Spokesperson information and web resources follow.


Adrian Panozzo, CEO
RecLink Australia

Adrian Panozzo is the Chief Executive Officer of RecLink Australia, an organisation that uses sport and the arts to transform the lives of individuals and communities experiencing disadvantage. Using their unique model, RecLink connects over 200 community agencies with more than 20 innovative programmes.

A graduate of Stanford University’s Executive Programme for Not for Profit Leaders, Adrian is also a Churchill Fellow, and member of VicHealth’s Social Participation Advisory Committee.

Adrian is a former National level AFL umpire, competed in the 1998 Hawaii Ironman World Championships, and was a member of the 2nd place team behind the Queen’s Guard Gurkhas in the 2005 100km Trailwalker Challenge.

Judi Clements, Chief Executive
Mental Health Foundation of New Zealand

Judi is an experienced Chief Executive in the NGO sector with a background in law, social policy, housing, local government and management practice in the UK.

From 1991 – 2001, Judi was Chief Executive of Mind (the National Association for Mental Health), the UK’s leading Mental Health Charity.

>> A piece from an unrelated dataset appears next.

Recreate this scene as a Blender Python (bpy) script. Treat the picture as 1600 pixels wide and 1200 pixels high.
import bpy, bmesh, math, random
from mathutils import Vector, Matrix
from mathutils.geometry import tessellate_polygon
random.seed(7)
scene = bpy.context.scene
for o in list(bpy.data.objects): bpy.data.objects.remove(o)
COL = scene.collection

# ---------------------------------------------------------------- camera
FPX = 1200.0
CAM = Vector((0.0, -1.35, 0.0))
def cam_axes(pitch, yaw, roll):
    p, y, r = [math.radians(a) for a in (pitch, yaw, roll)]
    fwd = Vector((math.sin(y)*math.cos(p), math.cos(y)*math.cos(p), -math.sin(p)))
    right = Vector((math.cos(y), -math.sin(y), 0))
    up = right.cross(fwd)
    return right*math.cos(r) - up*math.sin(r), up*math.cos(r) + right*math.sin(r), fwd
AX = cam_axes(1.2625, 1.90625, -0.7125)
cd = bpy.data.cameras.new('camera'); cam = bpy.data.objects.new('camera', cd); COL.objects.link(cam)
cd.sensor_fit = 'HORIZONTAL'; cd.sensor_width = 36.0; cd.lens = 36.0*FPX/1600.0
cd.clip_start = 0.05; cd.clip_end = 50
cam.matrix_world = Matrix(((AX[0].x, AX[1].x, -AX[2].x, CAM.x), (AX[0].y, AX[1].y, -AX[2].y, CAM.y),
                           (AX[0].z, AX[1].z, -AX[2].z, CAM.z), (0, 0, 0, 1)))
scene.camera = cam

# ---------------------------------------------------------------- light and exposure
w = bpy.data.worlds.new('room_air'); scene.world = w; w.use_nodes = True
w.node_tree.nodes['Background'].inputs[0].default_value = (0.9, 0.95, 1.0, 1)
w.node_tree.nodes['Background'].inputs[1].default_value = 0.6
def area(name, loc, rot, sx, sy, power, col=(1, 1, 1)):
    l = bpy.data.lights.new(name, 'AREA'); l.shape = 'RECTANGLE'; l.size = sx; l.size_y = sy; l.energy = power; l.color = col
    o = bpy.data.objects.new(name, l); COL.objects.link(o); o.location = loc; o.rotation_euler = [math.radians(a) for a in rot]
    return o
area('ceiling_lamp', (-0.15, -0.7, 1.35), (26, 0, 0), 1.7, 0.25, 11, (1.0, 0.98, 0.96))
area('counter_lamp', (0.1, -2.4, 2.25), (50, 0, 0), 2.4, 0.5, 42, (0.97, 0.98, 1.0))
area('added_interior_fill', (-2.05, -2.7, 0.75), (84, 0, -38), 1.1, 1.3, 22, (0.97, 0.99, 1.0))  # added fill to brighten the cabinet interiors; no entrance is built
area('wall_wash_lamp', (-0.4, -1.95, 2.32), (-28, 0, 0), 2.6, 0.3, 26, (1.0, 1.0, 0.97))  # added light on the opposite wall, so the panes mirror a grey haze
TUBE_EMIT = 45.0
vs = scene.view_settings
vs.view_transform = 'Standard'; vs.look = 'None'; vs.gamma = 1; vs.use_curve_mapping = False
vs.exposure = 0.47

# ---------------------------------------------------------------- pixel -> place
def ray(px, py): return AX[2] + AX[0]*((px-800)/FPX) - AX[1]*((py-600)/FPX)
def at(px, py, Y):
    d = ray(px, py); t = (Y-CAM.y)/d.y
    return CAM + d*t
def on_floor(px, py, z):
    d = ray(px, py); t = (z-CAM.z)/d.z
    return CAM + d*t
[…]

Judi led Mind through key developments, including promoting social inclusion through a multifaceted campaign “Respect”. She led the approach to quality and monitoring capacity building 212 local Mind providers in 2 countries.

Judi sat on several government advisory groups and in 1999 was awarded an Honorary Doctorate for services to mental health and local government.

After working independently and as a Board member of a range of tertiary institutions and national agencies, Judi relocated to New Zealand in 2005, to be Chief Executive of the Mental Health Foundation. She has a passion for the development of organisations to promote social justice and the elimination of all forms of unfair discrimination.